Another question about core sense amplifiers

Brent Hilpert hilpert at
Fri Mar 13 15:30:40 CDT 2015

On 2015-Mar-12, at 6:45 AM, Noel Chiappa wrote:
>> From: Brent Hilpert
>> Similarly, the address-line drivers use a center-tapped primary
>> configuration as a cheap way of providing the bi-directional drive
>> current for the address wires (like push-pull audio).
> On re-reading this, to ensure that I had fully extracted the content into my
> brain, I realized I didn't fully grok this. Could you expand a tiny bit on
> this (and especially the push-pull reference)?
> On thinking about it, I guess that what's happening is that there are two
> driver transistors, each attached to the center tap and one end, but with the
> polarity reversed.

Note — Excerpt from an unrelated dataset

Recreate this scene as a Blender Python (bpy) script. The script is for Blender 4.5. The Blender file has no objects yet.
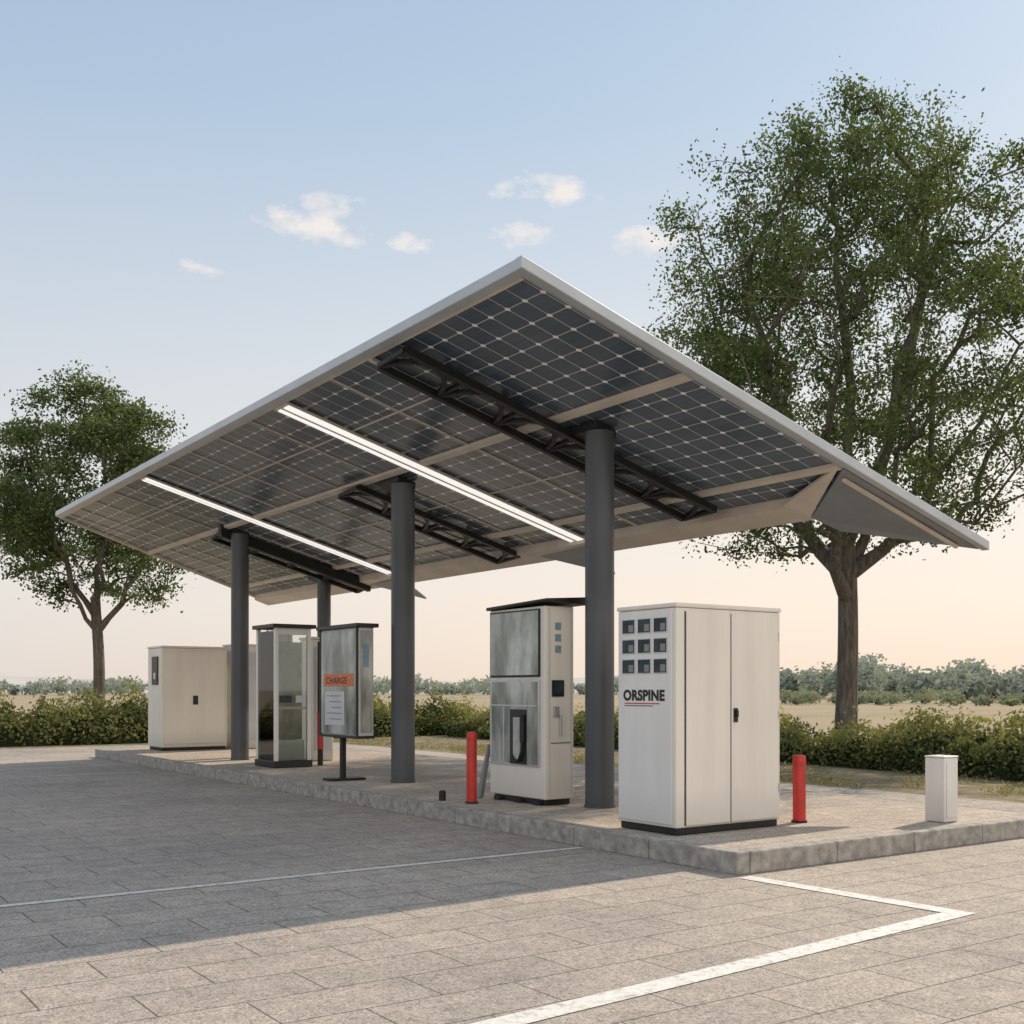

A positive pulse through one produces a positive pulse on
> the output secondary, whereas a positive pulse through the other produces a
> negative pulse on the output secondary. Or am I mis-understanding?

That's not quite the circuit arrangement, but yes, that is the operating principle.
The center-tap is driven by the address-selection to +supply, one end is driven by the read-pulse driver for one polarity of pulse, the other end by the write-pulse driver for the other polarity, the latter both going to GND.

> What I don't get is why that's better than simply attaching two opposed
> transistors directly to the address lines, as one sees in the output stages
> of audio amplifiers, to handle the two halves of a sine wave.

In a direct-coupled arrangement a regulated dual-polarity power supply is needed, rather than single-polarity, and there's going to be some asymmetry and additional complexity to driving the output drivers in either a complementary or stacked-pair arrangement. With the transformers, the +/– pulse drivers are identical in design and components - there is no asymmetry - there's some benefit to that in easily getting matching characteristics of the +/– address pulses.
Even in that other design I was describing (from the late-70s), the transformers did the level-shifting to drive the output drivers as half are on the +supply and half on the –supply, which then directly drove the address wires.
For a single-polarity supply it could be done with an H-bridge-style arrangement, requiring more transistors.

There's lots of ways of doing it, with changing economies and tradeoffs. It's a mid-60s calculator, and while the design issues are not entirely the same, it's from the same period when every cheap 6- or 7-transistor radio had two audio transformers to implement push-pull drive - which is to say little transformers were a functional and economic option for the time. We don't bother today of course, as a zillion transistors in an IC are better and cheaper.

(Just for some additional context, it wasn't till the late-60s that solid-state audio really started focussing on direct-coupled designs and getting rid of the output transformer.)